── Stored data ──

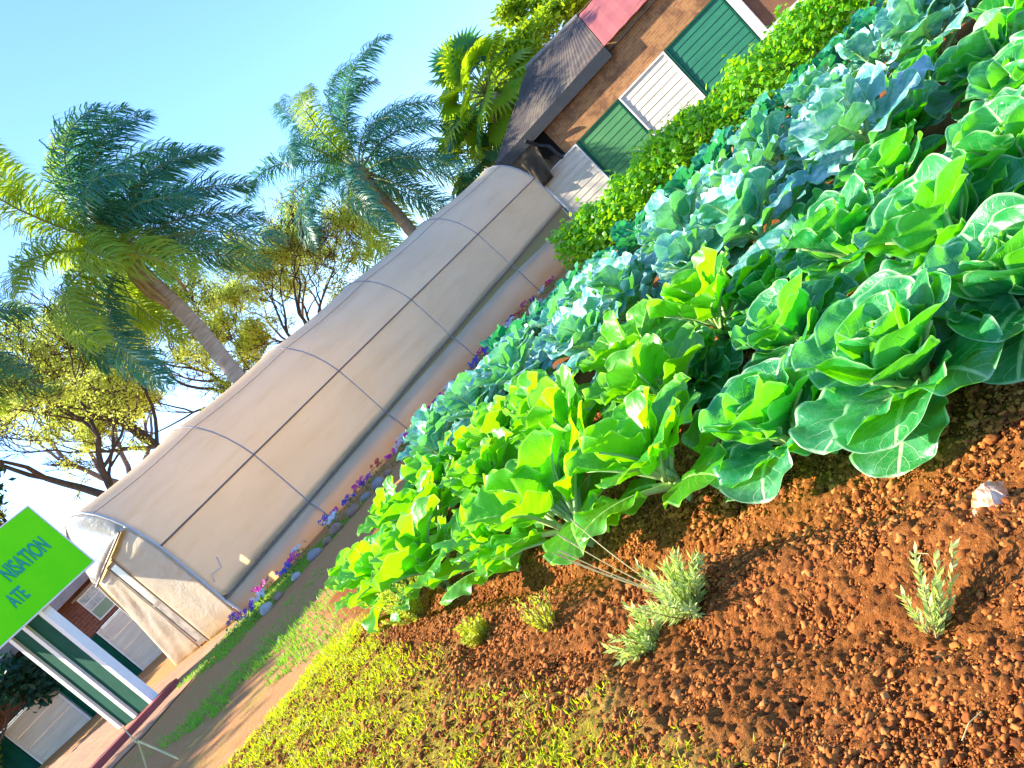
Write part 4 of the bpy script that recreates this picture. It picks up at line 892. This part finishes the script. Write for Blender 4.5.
branch_tree('bare_tree', 'pale almost leafless tree top far behind the yellow tree', 'tree', (-6.0,46,g(-6,46)), (-5.8,46,3.6), 7, 2.3, 47, [M['jacg'], M['jacg']], .42, .22, .78, barkm='twig',
            limbs=[((-.6,.1,.8),1.,.6),((.1,-.2,1),1.05,.6),((.8,.2,.7),1.05,.6),((-1,.2,.5),1.1,.6)], leafsize=.12)
branch_tree('bare_tree', 'grey leafless tree at the far left behind the jacarandas', 'tree', (-19,45,g(-19,45)), (-18.8,45,6), 7, 2.8, 49, [M['jac']], .35, .3, .68, barkm='twig',
            limbs=[((-.6,.1,.8),1.,.6),((.1,-.2,1),1.1,.6),((.7,.2,.7),1.,.6),((.95,.2,.3),1.,.6)], leafsize=.18)
branch_tree('shade_tree', 'unseen round leafy tree added behind the porch to shade the ground, outside the left of the frame', 'tree', (-13.2,9.8,g(-13.2,9.8)), (-13.2,9.8,3.0), 6, 1.05, 57, [M['jacg'], M['jacg']], .45, .2, .8, leafsize=.18)  # unseen tree, added to cast dappled shade on the lower left ground
branch_tree('leafy_tree', 'bright yellow green bushy tree above the pink roof', 'tree', (13.2,38,g(13.2,38)), (13.0,38,3.0), 6, 1.75, 51, [M['bright'], M['bright']], .97, .3, .75,
            limbs=[((-.6,.1,.8),1.,.7),((.2,-.3,1),1.15,.7),((.8,.2,.6),1.,.6),((-.9,-.3,.5),1.1,.6),((.1,-.9,.6),1.,.6)], leafsize=.3)
branch_tree('dark_tree', 'dark conifer like tree cut off by the left frame edge', 'tree', (-17.6,30,g(-17.6,30)), (-17.2,30,5), 6, 1.5, 53, [M['dark'], M['dark']], .97, .25, .7, leafsize=.34)
branch_tree('shrub', 'green shrub in front of the brick building behind the last porch post', 'shrub', (-14.4,17.7,g(-14.4,17.7)), (-13.6,17.7,1.2), 5, .62, 55, [M['dark'], M['jacg']], .97, .05, .8, leafsize=.2)

# ------------------------------------------------------------------ light, sky, camera
w = bpy.data.worlds.new('World'); SC.world = w; w.use_nodes = True; nt = w.node_tree
sky = nt.nodes.new('ShaderNodeTexSky'); sky.sky_type = 'NISHITA'; sky.sun_disc = False; sky.sun_elevation = SUN_EL; sky.sun_rotation = SUN_AZ
sky.air_density = 1.0; sky.dust_density = 1.1; sky.ozone_density = 1.0; sky.altitude = 1200
bg = nt.nodes['Background']; bg.inputs['Strength'].default_value = .15; mxs = nt.nodes.new('ShaderNodeMix'); mxs.data_type = 'RGBA'; mxs.blend_type = 'MULTIPLY'; mxs.inputs[0].default_value = 1; mxs.inputs[7].default_value = (.62, .83, 1.14, 1)
nt.links.new(sky.outputs[0], mxs.inputs[6]); nt.links.new(mxs.outputs[2], bg.inputs['Color'])
sun = bpy.data.lights.new('sun', 'SUN'); sun.energy = 5.; sun.angle = rad(.6); sun.color = (1, .90, .74)
so_ = bpy.data.objects.new('sun', sun); C.objects.link(so_)
sd_ = Vector((math.sin(SUN_AZ)*math.cos(SUN_EL), math.cos(SUN_AZ)*math.cos(SUN_EL), math.sin(SUN_EL)))
so_.rotation_euler = sd_.to_track_quat('Z', 'Y').to_euler(); so_.location = sd_*60
cam = bpy.data.cameras.new('camera'); co = bpy.data.objects.new('camera', cam); C.objects.link(co); SC.camera = co
cam.sensor_width = 36; cam.lens = 36*800/1024; cam.clip_start = .05; cam.clip_end = 3000
pt_, ro_ = rad(8.0), rad(46.2)
Rv = Vector((1,0,0)); Fv = Vector((0, math.cos(pt_), -math.sin(pt_))); Uv = Vector((0, math.sin(pt_), math.cos(pt_)))
cx_ = Rv*math.cos(ro_)-Uv*math.sin(ro_); cy_ = Rv*math.sin(ro_)+Uv*math.cos(ro_)
mt = Matrix((cx_, cy_, -Fv)).transposed().to_4x4(); mt.translation = Vector((0,0,1.1)); co.matrix_world = mt
SC.view_settings.view_transform = 'Standard'; SC.view_settings.look = 'None'; SC.view_settings.exposure = 1.62; SC.view_settings.gamma = 1
SC.view_settings.use_curve_mapping = False
SC.cycles.max_bounces = 8; SC.cycles.transmission_bounces = 4; SC.cycles.use_denoising = True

───

Work to complete
All of the material above should be reproduced exactly, except the pictures.

Problem solution
Write part 4 of the bpy script that recreates this picture. It picks up at line 892. This part finishes the script. Write for Blender 4.5.
branch_tree('bare_tree', 'pale almost leafless tree top far behind the yellow tree', 'tree', (-6.0,46,g(-6,46)), (-5.8,46,3.6), 7, 2.3, 47, [M['jacg'], M['jacg']], .42, .22, .78, barkm='twig',
            limbs=[((-.6,.1,.8),1.,.6),((.1,-.2,1),1.05,.6),((.8,.2,.7),1.05,.6),((-1,.2,.5),1.1,.6)], leafsize=.12)
branch_tree('bare_tree', 'grey leafless tree at the far left behind the jacarandas', 'tree', (-19,45,g(-19,45)), (-18.8,45,6), 7, 2.8, 49, [M['jac']], .35, .3, .68, barkm='twig',
            limbs=[((-.6,.1,.8),1.,.6),((.1,-.2,1),1.1,.6),((.7,.2,.7),1.,.6),((.95,.2,.3),1.,.6)], leafsize=.18)
branch_tree('shade_tree', 'unseen round leafy tree added behind the porch to shade the ground, outside the left of the frame', 'tree', (-13.2,9.8,g(-13.2,9.8)), (-13.2,9.8,3.0), 6, 1.05, 57, [M['jacg'], M['jacg']], .45, .2, .8, leafsize=.18)  # unseen tree, added to cast dappled shade on the lower left ground
branch_tree('leafy_tree', 'bright yellow green bushy tree above the pink roof', 'tree', (13.2,38,g(13.2,38)), (13.0,38,3.0), 6, 1.75, 51, [M['bright'], M['bright']], .97, .3, .75,
            limbs=[((-.6,.1,.8),1.,.7),((.2,-.3,1),1.15,.7),((.8,.2,.6),1.,.6),((-.9,-.3,.5),1.1,.6),((.1,-.9,.6),1.,.6)], leafsize=.3)
branch_tree('dark_tree', 'dark conifer like tree cut off by the left frame edge', 'tree', (-17.6,30,g(-17.6,30)), (-17.2,30,5), 6, 1.5, 53, [M['dark'], M['dark']], .97, .25, .7, leafsize=.34)
branch_tree('shrub', 'green shrub in front of the brick building behind the last porch post', 'shrub', (-14.4,17.7,g(-14.4,17.7)), (-13.6,17.7,1.2), 5, .62, 55, [M['dark'], M['jacg']], .97, .05, .8, leafsize=.2)

# ------------------------------------------------------------------ light, sky, camera
w = bpy.data.worlds.new('World'); SC.world = w; w.use_nodes = True; nt = w.node_tree
sky = nt.nodes.new('ShaderNodeTexSky'); sky.sky_type = 'NISHITA'; sky.sun_disc = False; sky.sun_elevation = SUN_EL; sky.sun_rotation = SUN_AZ
sky.air_density = 1.0; sky.dust_density = 1.1; sky.ozone_density = 1.0; sky.altitude = 1200
bg = nt.nodes['Background']; bg.inputs['Strength'].default_value = .15; mxs = nt.nodes.new('ShaderNodeMix'); mxs.data_type = 'RGBA'; mxs.blend_type = 'MULTIPLY'; mxs.inputs[0].default_value = 1; mxs.inputs[7].default_value = (.62, .83, 1.14, 1)
nt.links.new(sky.outputs[0], mxs.inputs[6]); nt.links.new(mxs.outputs[2], bg.inputs['Color'])
sun = bpy.data.lights.new('sun', 'SUN'); sun.energy = 5.; sun.angle = rad(.6); sun.color = (1, .90, .74)
so_ = bpy.data.objects.new('sun', sun); C.objects.link(so_)
sd_ = Vector((math.sin(SUN_AZ)*math.cos(SUN_EL), math.cos(SUN_AZ)*math.cos(SUN_EL), math.sin(SUN_EL)))
so_.rotation_euler = sd_.to_track_quat('Z', 'Y').to_euler(); so_.location = sd_*60
cam = bpy.data.cameras.new('camera'); co = bpy.data.objects.new('camera', cam); C.objects.link(co); SC.camera = co
cam.sensor_width = 36; cam.lens = 36*800/1024; cam.clip_start = .05; cam.clip_end = 3000
pt_, ro_ = rad(8.0), rad(46.2)
Rv = Vector((1,0,0)); Fv = Vector((0, math.cos(pt_), -math.sin(pt_))); Uv = Vector((0, math.sin(pt_), math.cos(pt_)))
cx_ = Rv*math.cos(ro_)-Uv*math.sin(ro_); cy_ = Rv*math.sin(ro_)+Uv*math.cos(ro_)
mt = Matrix((cx_, cy_, -Fv)).transposed().to_4x4(); mt.translation = Vector((0,0,1.1)); co.matrix_world = mt
SC.view_settings.view_transform = 'Standard'; SC.view_settings.look = 'None'; SC.view_settings.exposure = 1.62; SC.view_settings.gamma = 1
SC.view_settings.use_curve_mapping = False
SC.cycles.max_bounces = 8; SC.cycles.transmission_bounces = 4; SC.cycles.use_denoising = True